使役の意味は、①他のものを動かす②他の意志どおりの行動を許す、の二面性がある。
・使役態用法:受動態と同様、非情物を主格とする例は少ない/他動詞・能動態で代用することがある。
・態の項目冒頭に『世界の言語』書籍のなかの「日本語」項を紹介してある。 動詞:「打たれさせる」が受動態+使役態の連結で珍しいと。こういう言語は地球上に少ないものと見える。
(2)思考実験の復習
中島本での使役態の説明は少ないので、思考実験で復習してみよう。
また、金田一本の「打たれさせる」受動態+使役態も思考実験してみたい。
思考実験復習:
①中島本:使役態の生成(思考実験:態の双対環方式)
○「す/する」:単音なので動詞語幹:「S」と想定(実験前提)。
能動態 ・・・・・・・・・・ 強制態
す(su) さす(s・asu)
/ \ 強制/ \強制
結果態 可能態 結果態 可能態 (使役態)
さる せる ささる させる
\ / \ 強制 /
受動態 受動態
される さされる
○使役態は必ず強制系の強制可能態として生成されるものです。
「使役態:+(r/s)as・eru:が接辞の正式記法。つまり五段動詞:(+a・)せる/一段動詞:させる」
○能動系例(発見す/発見せる/発見さる/発見される)のごとく、能動系の可能態は使役の意味を持たない。
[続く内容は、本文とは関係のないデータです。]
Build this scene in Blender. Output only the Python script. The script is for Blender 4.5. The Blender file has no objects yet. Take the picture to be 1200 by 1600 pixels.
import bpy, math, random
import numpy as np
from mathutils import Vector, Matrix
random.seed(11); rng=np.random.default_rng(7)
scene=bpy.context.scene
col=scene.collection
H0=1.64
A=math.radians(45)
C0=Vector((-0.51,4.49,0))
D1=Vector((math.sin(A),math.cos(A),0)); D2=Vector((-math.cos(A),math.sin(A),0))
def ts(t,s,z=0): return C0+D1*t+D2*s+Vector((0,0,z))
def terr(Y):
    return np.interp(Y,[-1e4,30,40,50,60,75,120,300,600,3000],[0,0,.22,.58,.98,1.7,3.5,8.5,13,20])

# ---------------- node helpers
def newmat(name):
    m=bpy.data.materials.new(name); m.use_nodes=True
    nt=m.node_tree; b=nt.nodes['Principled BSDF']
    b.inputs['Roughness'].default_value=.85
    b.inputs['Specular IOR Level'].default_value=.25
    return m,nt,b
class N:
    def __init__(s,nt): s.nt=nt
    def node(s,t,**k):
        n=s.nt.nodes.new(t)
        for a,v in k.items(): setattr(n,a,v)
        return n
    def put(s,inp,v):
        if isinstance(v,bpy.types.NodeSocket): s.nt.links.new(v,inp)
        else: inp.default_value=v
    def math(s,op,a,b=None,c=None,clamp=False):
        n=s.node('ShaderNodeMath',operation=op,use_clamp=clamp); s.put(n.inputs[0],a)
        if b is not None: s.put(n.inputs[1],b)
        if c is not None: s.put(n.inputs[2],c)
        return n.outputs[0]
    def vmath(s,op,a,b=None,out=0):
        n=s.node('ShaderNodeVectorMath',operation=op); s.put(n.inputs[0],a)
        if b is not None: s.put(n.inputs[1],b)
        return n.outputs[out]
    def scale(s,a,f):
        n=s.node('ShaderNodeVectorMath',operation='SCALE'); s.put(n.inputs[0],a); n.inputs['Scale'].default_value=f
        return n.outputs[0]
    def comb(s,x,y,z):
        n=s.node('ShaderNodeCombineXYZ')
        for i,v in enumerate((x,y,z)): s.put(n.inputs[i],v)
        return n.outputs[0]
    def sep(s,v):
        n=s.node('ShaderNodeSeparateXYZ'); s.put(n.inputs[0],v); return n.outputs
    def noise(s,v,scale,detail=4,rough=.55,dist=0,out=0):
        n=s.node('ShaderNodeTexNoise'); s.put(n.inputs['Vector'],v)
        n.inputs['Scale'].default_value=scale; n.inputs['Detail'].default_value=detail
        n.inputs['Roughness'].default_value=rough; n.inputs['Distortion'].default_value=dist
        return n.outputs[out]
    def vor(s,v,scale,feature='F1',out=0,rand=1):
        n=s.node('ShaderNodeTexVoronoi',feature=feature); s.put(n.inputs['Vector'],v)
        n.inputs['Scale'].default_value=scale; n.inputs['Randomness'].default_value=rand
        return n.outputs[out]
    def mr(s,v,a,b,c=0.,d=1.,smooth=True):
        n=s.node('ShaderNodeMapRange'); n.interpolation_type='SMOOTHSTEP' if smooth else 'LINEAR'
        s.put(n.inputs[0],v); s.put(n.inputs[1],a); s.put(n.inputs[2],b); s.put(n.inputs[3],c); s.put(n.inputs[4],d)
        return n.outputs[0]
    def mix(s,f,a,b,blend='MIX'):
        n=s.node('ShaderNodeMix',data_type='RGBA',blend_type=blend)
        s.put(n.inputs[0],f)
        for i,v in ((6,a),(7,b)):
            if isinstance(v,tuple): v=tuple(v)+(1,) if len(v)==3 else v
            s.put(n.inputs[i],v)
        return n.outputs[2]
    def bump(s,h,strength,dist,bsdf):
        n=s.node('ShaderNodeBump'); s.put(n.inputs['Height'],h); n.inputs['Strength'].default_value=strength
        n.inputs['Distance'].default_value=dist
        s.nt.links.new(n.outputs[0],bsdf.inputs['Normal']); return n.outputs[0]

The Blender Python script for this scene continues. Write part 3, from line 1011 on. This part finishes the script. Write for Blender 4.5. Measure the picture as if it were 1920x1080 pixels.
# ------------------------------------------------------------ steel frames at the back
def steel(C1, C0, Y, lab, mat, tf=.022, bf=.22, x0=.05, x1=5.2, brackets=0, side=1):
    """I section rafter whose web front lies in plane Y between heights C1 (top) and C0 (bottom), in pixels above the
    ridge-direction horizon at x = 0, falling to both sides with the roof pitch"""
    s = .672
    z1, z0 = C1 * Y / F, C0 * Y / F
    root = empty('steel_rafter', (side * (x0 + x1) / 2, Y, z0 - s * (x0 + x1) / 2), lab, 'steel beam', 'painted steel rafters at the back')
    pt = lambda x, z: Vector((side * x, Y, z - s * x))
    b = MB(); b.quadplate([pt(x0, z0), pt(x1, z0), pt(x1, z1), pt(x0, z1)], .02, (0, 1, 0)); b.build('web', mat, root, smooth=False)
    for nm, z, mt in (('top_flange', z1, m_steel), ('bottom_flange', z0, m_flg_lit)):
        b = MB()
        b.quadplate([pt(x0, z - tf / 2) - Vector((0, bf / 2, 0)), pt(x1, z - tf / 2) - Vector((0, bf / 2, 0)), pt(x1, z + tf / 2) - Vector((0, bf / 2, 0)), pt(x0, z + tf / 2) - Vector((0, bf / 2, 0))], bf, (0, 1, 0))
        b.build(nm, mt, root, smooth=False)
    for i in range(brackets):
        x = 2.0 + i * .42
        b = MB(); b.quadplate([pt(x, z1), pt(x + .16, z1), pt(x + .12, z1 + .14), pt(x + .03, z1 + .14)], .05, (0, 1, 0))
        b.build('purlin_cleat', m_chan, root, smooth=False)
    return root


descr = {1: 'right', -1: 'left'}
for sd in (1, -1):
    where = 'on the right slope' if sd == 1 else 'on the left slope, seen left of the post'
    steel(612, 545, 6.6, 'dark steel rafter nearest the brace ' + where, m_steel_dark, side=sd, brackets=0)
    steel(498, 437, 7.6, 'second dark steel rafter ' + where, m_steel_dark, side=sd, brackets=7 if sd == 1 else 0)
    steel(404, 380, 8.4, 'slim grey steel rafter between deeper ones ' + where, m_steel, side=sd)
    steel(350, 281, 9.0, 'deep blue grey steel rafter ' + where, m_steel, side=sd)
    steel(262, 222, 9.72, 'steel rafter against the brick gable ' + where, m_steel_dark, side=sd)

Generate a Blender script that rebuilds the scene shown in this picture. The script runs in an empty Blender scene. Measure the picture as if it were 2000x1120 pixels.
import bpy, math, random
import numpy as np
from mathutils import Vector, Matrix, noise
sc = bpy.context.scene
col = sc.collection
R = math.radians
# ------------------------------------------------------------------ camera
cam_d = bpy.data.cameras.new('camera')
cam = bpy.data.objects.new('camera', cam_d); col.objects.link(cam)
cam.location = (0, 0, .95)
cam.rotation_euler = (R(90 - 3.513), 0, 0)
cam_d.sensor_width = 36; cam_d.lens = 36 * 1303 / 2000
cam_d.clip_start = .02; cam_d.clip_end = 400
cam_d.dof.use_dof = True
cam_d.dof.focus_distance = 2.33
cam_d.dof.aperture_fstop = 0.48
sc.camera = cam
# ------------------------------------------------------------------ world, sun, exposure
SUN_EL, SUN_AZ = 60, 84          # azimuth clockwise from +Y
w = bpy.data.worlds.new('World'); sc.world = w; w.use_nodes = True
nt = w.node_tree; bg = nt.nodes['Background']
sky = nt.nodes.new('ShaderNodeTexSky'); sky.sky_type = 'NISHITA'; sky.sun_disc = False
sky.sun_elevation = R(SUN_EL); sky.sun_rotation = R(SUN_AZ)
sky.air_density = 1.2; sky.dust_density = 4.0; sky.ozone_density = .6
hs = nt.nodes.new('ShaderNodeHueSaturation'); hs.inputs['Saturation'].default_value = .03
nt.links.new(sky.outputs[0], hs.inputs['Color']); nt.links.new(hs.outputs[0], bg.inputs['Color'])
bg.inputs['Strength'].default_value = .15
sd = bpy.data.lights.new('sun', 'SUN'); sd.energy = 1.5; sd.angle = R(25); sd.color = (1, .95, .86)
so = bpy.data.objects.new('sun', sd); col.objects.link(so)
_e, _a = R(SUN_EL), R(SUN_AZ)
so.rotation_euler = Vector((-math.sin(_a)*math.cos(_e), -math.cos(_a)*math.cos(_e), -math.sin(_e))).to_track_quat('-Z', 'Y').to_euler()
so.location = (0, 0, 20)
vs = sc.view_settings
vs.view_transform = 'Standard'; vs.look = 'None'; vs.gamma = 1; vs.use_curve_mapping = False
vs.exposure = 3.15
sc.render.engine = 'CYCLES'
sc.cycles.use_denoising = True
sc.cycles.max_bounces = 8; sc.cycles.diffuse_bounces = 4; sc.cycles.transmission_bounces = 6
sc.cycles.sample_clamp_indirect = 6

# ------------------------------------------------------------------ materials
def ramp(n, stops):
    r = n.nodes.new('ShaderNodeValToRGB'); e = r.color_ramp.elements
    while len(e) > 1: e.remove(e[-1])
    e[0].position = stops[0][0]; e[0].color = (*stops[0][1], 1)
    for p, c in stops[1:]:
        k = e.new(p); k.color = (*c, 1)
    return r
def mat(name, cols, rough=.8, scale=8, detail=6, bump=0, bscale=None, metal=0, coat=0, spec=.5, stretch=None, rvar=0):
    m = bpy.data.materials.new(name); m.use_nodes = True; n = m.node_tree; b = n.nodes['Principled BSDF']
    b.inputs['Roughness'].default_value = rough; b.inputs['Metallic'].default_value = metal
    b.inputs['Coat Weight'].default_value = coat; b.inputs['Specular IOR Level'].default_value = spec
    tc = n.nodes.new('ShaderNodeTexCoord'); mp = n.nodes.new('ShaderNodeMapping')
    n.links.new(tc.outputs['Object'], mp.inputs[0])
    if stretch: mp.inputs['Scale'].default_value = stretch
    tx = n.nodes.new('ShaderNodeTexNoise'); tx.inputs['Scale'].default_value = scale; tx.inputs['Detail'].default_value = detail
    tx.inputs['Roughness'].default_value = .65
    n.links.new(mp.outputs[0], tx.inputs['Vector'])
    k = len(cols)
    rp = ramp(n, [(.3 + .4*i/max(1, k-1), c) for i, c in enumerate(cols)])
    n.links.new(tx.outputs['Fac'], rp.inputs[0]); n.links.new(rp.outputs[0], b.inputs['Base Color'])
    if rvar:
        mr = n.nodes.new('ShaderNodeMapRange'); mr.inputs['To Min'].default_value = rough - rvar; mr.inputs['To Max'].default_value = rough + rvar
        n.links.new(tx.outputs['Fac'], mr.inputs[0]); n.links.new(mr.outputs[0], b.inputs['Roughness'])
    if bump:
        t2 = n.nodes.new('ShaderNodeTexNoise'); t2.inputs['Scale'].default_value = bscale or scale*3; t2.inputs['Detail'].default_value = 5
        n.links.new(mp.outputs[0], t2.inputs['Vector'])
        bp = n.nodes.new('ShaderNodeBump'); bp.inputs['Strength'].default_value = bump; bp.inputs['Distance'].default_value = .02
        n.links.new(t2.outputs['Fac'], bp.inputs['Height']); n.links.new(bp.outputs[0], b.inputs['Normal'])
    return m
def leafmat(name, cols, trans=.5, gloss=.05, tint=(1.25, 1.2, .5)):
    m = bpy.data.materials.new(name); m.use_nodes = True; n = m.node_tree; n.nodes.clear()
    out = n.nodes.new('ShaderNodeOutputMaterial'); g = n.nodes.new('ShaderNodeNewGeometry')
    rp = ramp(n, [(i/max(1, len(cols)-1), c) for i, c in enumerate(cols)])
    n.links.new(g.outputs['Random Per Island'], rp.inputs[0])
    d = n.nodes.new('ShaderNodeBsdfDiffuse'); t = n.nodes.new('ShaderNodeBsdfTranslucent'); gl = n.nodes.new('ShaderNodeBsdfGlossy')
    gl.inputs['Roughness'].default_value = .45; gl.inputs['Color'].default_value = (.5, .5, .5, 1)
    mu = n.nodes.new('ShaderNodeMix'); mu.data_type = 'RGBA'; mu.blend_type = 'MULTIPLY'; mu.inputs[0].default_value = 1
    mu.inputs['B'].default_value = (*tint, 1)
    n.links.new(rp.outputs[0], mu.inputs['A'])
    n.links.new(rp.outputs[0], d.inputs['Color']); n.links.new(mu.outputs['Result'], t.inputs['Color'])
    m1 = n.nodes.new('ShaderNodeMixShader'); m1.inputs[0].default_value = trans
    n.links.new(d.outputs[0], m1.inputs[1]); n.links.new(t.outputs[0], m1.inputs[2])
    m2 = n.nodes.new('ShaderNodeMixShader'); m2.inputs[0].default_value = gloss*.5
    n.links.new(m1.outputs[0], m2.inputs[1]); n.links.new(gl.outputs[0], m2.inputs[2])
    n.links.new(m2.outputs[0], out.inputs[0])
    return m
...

②金田一本:受動・使役態「打たれさせる」の解析(思考実験:態の双対環方式)
○受動態「打たれる」をまず「強制態」に乗せてから「使役態」にする。
能動態 (受動+)強制態
打つ(A者) 打たれさす(+S・asu)(B者)
/ \ 強制/ \強制
結果態 可能態 結果態 可能態 (使役態)
打たる 打てる 打たれささる 打たれさせる(?B者/?C者)
\ / \ 強制 /
受動態 受動態
打たれる(Z者) 打たれさされる(Y者=Z者)
○態の双対環で考察する利点は構文中の登場人・物を把握できることです。
能動:打つ(A者)と受動:打たれる(Z者)、
強制:打たれさす(B者)と強制受動:打たれさされる(Y者=Z者)
のように、最低限3人が登場します。
○一段の強制態の使役態:「打たれさせる」では、
・「打たれさせて・やる」(?B者)、「打たれさせて・ください」(?C者)のどちらにも解釈できます。
使役者が別人格のC者だと明示するのが、二重強制態、二重強制使役態になるのですね。
○(受動+)強制受動態:「打たれさされる」を(受動+)使役受動態:「打たれさせられる」に変換する方法は態の双対環でも表記できますが、省略します。